"And though tyranny, because it needs no consent, may successfully rule over foreign peoples, it can stay in power only if it destroys first of all the national institutions of its own people."


Burning of Rome

Thursday, November 15, 2007

Giuliani Does What he Does Best: Lies and Laughs it Off

Rudolph Giuliani has been dodging and lying his way out of questions dealing with his long-time criminal partner in crime Bernie Kerik being indicted on numerous charges last week. I am not sure who he thinks he is talking to when a person asks a question in a key early state about yet another lawsuit linking him. Certainly not a clueless voter that is void of any information dealing with Giuliani's past.

Say what you will about selfish Judith Regan, but she's definitely never shied away from speaking her mind and telling the truth when it is effecting her personally. Now when Giuliani says that Regan's idea that Rupert Murdoch's empire tried to silence her by firing and downgrading her public image, fearing that because of her close relations with Kerik in the past that she could unleash secrets about Giuliani was more appropriate for the gossip columns, who are you inclined to believe? Someone with nothing to lose, or a chronic liar with everything to lose? Like he repeatedly does when faced with an apparition, he laughed the question off on a campaign stop in Iowa Wednesday. He went on to actually claim he knows nothing about it AFTER he tried to paint it off as gossip, and we've heard that one before from this guy. He is having a pretty tough time as of late to not get caught in a web. Liar Liar Liar.
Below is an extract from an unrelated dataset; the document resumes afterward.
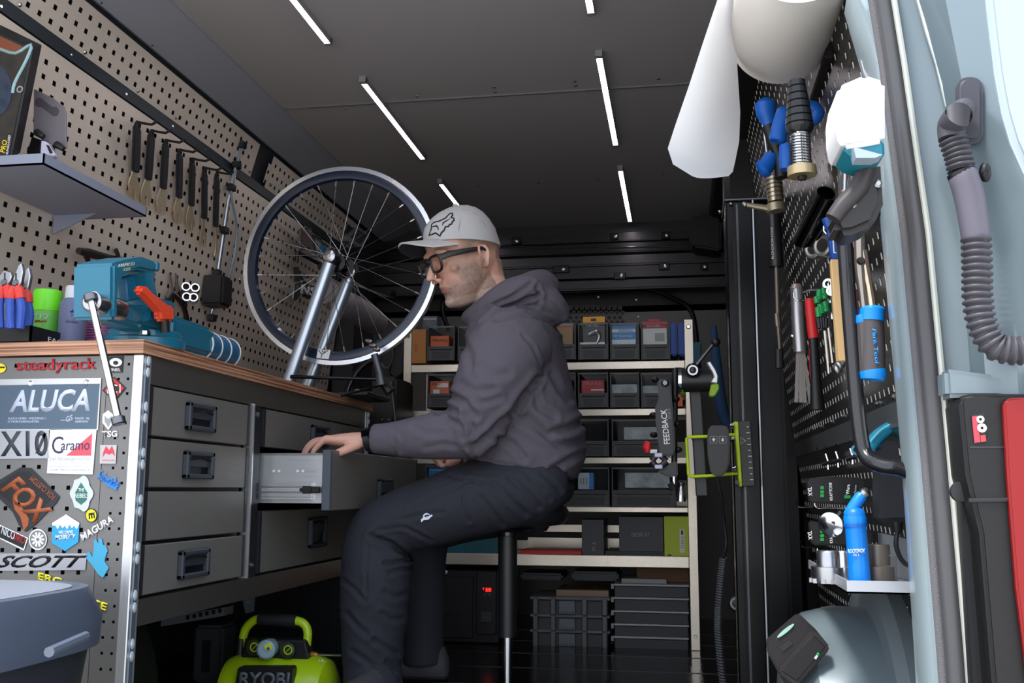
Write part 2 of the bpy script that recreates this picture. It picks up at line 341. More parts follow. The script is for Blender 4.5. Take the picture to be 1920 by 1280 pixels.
# ---------------------------------------------------------------- workbench cabinet on the left
XF, YN, YM, YE = -1.09, 1.9, 2.468, 3.44
DRW = brushed('#8a8782', .5, .45, (60, 4, 60)); APR = brushed('#8a8780', .34, .85, (60, 4, 60)); HND = mt('#3a4049', .5, bump=.1, scale=400)
def zf(x, y): return PX(x, y, XF).z
cb = thing('workbench_cabinet', 'grey steel workshop cabinet with drawers and sticker-covered end panel', 'cabinet', (-1.35, 2.65, 0))
m = MB(); m.bx(-1.62, -1.115, YN+.006, YE-.01, zf(237, 1180), .854)
ob('carcass', MB().bx(-1.6, -1.59, YN+.01, YE-.01, .3, .85), DGR, cb)
ob('far_end_panel', MB().bx(-1.58, -1.13, 3.42, 3.44, .36, .85), DGR, cb)  # closes the far end of the cabinet, same grey as the carcass
ob('base_panel', MB().bx(-1.6, -1.12, YN+.01, YE-.01, .355, .365), DGR, cb)
ob('apron', MB().bx(-1.115, XF-.004, YN+.04, YE-.03, zf(266, 716), .856), APR, cb)
ob('lower_fascia', MB().bx(-1.115, XF-.004, YN+.04, YE-.03, zf(237, 1180), zf(240, 1129)), APR, cb)
for y0, y1 in ((YN-.001, YN+.036), (YE-.03, YE)):
    p = ob('corner_profile', MB().bx(XF-.022, XF, y0, y1, 0, .856), brushed('#dfe2e6', .3, .8, (60, 60, 4)), cb, bev=.002)
    ob('groove', MB().bx(XF-.004, XF+.0015, y0+.012, y0+.026, .01, .85), mt('#7b8894', .3, .6), p)
    for k in range(9):
        z = .06+k*.095
        for dz in (0, .024): ob('stud', MB().ell((XF+.002, y0+.019, z+dz), (.004, .007, .011), 10, 6), mt('#dfeaf0', .12, .4), p)
ob('divider', MB().bx(-1.115, XF+.001, YM-.012, YM-.006, zf(452, 1086), zf(478, 757)), brushed('#e6e8ea', .3, .8), cb)
ob('divider_plate', MB().bx(-1.115, XF-.006, YM-.006, YM+.05, zf(452, 1086), zf(478, 757)), mt('#2f3236', .4, .4), cb)
screws(lambda x, y: PX(x, y, XF-.006), [(482, 778), (471, 1059)], .008, (1, 0, 0), STL, cb)
def handle(y, z, w, h, X, par):
    g = lambda a, b, c, d, r: [(X, y+q[0], z+q[1]) for q in rr(a, b, c, d, r, 3)]
    W, H = w/2, h/2
    fr = MB()
    for a, b, c, d in ((-W, -H, -W+.014, H), (W-.014, -H, W, H), (-W, H-.012, W, H), (-W, -H, W, -H+.012)): fr.bx(X, X+.014, y+a, y+c, z+b, z+d)
    ho = ob('handle', fr, HND, par, bev=.003)
    ob('handle_flap', MB().poly(g(-W+.014, -.004, W-.014, H-.018, .006), (.008, 0, 0)), mt('#31363e', .45), ho)
    ob('handle_recess', MB().bx(X, X+.001, y-W+.014, y+W-.014, z-H+.012, z-.004), mt('#0b0c0f', .4), ho)
    ob('handle_lip', MB().tube([(X+.01, y-W+.016, z+H-.02), (X+.012, y, z+H-.014), (X+.01, y+W-.016, z+H-.02)], .0022, 6, sm=3), BLK, ho)
def drawer(name, y0, y1, z0, z1, X, par):
    f = ob(name, MB().bx(X-.02, X-.002, y0, y1, z0, z1), DRW, par, bev=.002)
    for yy in (y0, y1): ob('edge_strip', MB().bx(X-.021, X, yy-.006, yy+.006, z0, z1), mt('#24262a', .45), f)
    return f
ya, yb_ = YN+.05, YM-.03
for i, (p0, p1) in enumerate((((267, 719), (262, 813)), ((260, 819), (256, 913)), ((254, 921), (250, 1017)), ((249, 1025), (243, 1122)))):
    z0, z1 = zf(*p1), zf(*p0)
    d = drawer('drawer', ya, yb_, z0, z1, XF-.004, cb)
    if i != 2: handle((PX(377, 780, XF).y), (z0+z1)/2, .135, (z1-z0)*.62, XF-.006, d)
    ob('gap', MB().bx(XF-.03, XF-.024, ya, yb_, z0-.01, z0), BLK2, d)
z0, z1 = zf(493, 837), zf(495, 765)
d = drawer('drawer', YM+.07, YE-.05, z0, z1, XF-.004, cb); handle(PX(600, 815, XF).y, (z0+z1)/2, .135, (z1-z0)*.62, XF-.006, d)
z0, z1 = zf(486, 1075), zf(488, 958)
d = drawer('drawer', YM+.07, YE-.05, z0, z1, XF-.004, cb); handle(PX(595, 1018, XF).y, (z0+z1)/2+.01, .135, .09, XF-.006, d)
# pulled out drawer
yo = YM+.06; Xo = PY(620, 900, yo).x; zt, zl = PY(620, 843, yo).z, PY(620, 957, yo).z
of = thing('drawer', None, None); of.parent = cb; of.location = -wloc(cb)+V((Xo, yo, zl))
of['label'] = 'drawer pulled out, with bare metal side and slide rail'
ob('drawer_front', MB().bx(Xo-.018, Xo, yo, YE-.05, zl, zt), DRW, of, bev=.002)
ob('edge_strip', MB().bx(Xo-.022, Xo+.001, yo-.006, yo+.004, zl, zt), mt('#4a525c', .45), of, bev=.002)
ob('edge_strip', MB().bx(Xo-.022, Xo+.001, YE-.05, YE-.04, zl, zt), mt('#24262a', .45), of)
hh = thing('handle', None, None); hh.parent = of; hh.location = -wloc(of)
yy = PX(718, 935, Xo).y; zz = PX(718, 925, Xo).z
fr = MB(); [fr.bx(Xo, Xo+.014, yy+a, yy+c, zz+b, zz+d_) for a, b, c, d_ in ((-.067, -.045, -.053, .045), (.053, -.045, .067, .045), (-.067, .034, .067, .045), (-.067, -.045, .067, -.034), (-.053, 0, .053, .034))]
bpy.data.objects.remove(hh); hh = ob('handle', fr, HND, of, bev=.003)
SIDE = brushed('#c9ccd0', .3, .75, (4, 60, 60)); z2, z3 = PY(540, 943, yo).z, PY(540, 851, yo).z
ob('drawer_side', MB().bx(XF-.3, Xo-.02, yo+.006, yo+.012, z2, z3), SIDE, of)
ob('drawer_side', MB().bx(XF-.3, Xo-.02, YE-.07, YE-.064, z2, z3), SIDE, of)
ob('drawer_floor', MB().bx(XF-.3, Xo-.02, yo+.01, YE-.07, z2, z2+.006), mt('#23252c', .6), of)
ob('side_lip', MB().tube([(XF-.02, yo+.006, z3), (Xo-.02, yo+.006, z3)], .003, 6), ALU, of)
for ya_, yb2, m_ in ((905, 912, ALU), (914, 921, SIDE), (924, 931, ALU), (932, 936, SIDE)):
    za, zc = PY(540, yb2, yo).z, PY(540, ya_, yo).z; ob('slide_rail', MB().bx(XF+.002, PY(586, 900, yo).x, yo-.008, yo+.005, za, zc), m_, of)
for x, y, s in ((576, 918, 9), (592, 918, 8), (566, 918, 4)):
    p = PY(x, y, yo-.01); k = s*yo/FOC; ob('slide_catch', MB().bx(p.x-k, p.x+k, p.y-.006, p.y+.008, p.z-k*.8, p.z+k*.8), BLK, of, bev=.002)
for x, y in ((513, 883), (523, 883), (558, 883), (568, 883)): p = PY(x, y, yo+.005); ob('rivet', MB().lathe(p, (0, -1, 0), [(0, .004), (.002, .003)], 8), WHT, of)
for k in range(4): ob('foam_insert', MB().bx(XF-.02+k*.05, XF+.022+k*.05, yo+.05, YE-.1, z3-.06, z3-.05), mt('#1b2550', .8), of)
# end panel and stickers
SP = YN-.002
def E(x, y): return PY(x, y, SP)
px0 = E(15, 875); dx = (E(72, 875).x-px0.x)/2
def PtE(u, v): return V((u, YN, v))
ob('end_panel', perf(PtE, -1.6, E(187, 900).x, .02, .854, abs(dx), abs(dx)*1.22, .0085, lambda u, v: True, px0.x, px0.z), brushed('#7b7b7a', .4, .6, (4, 60, 60)), cb)
q = E(193, 877); dx2 = E(211, 877).x-q.x
ob('end_panel', perf(PtE, E(188, 900).x, XF-.02, .02, .854, abs(dx2), dx2*1.43, .0055, lambda u, v: True, q.x, q.z), brushed('#777776', .4, .6, (4, 60, 60)), cb)
ob('end_backing', MB().bx(-1.6, XF-.024, YN+.012, YN+.016, .02, .854), mt('#1b1c20', .6), cb)
def stk(pts, m, label=None, lift=0, name='sticker', par=None):
    return ob(name, MB().poly([PY(x, y, SP-lift*.35) for x, y in pts], (0, -.0003, 0)), m, par or cb, label)
def lt(s, bl, br, tl, m, par=None, lift=.001, **kw):
    return text('lettering', s, PY(*bl, SP-lift*.35), PY(*br, SP-lift*.35), PY(*tl, SP-lift*.35), m, par or cb, ext=.0003, **kw)
W_, K_, R_ = mt('#eef0f2', .5), mt('#16171a', .5), mt('#c01f28', .5)
BL_ = mt('#2b9fd2', .5); YL_ = mt('#f0e020', .5)
s = stk(circ(0, 690, 11, 20, 9), YL_, 'yellow oval sticker'); stk([(0, 687), (9, 687), (9, 690), (0, 690)], K_, lift=.001, name='stripe', par=s)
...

Judith Regan claimed Rudy Giuliani's cronies tried to silence her; now the presidential hopeful wants to sideline her to the gossip columns.

The Republican candidate said Wednesday the publishing queen's bombshell $100 million suit was no more than salacious tittle-tattle.

"It sounds to me like a kind of gossip column story more than a real story," he said on a campaign stop in Iowa.

"The last thing in the world you want to do when you're running for President is respond to gossip column-type stories."

Regan's suit, filed in Manhattan Supreme Court this week, claimed her old bosses at HarperCollins and its parent company, News Corp., tried to discredit her to protect Giuliani.

The editor, canned amid controversy as she tried to push O.J. Simpson's supposed tell-all book "If I Did It," had New York's former Police Commissioner Bernard Kerik as a client and a lover.

Kerik, who was mentored by Giuliani, was indicted last week on federal corruption charges.

Regan said her bosses at Rupert Murdoch's media empire were terrified she knew things that could hurt Giuliani's chances of moving into the White House.

They told her to hide documents and lie to federal investigators building a case against her ex-boyfriend, she said.

And they moved to paint her as an "unethical businesswoman devoid of any integrity" by letting her take the fall for the outrage Simpson's book created, she said in her 70-page suit.

"Defendants knew they would be protecting Giuliani if they could preemptively discredit her," the suit said.

Giuliani, a former business partner and friend of Kerik's who installed him as police commissioner while New York's mayor, laughed when asked about the suit at the end of Wednesday's campaign stop.

"I don't respond to the story at all," he said. "I don't know anything about it."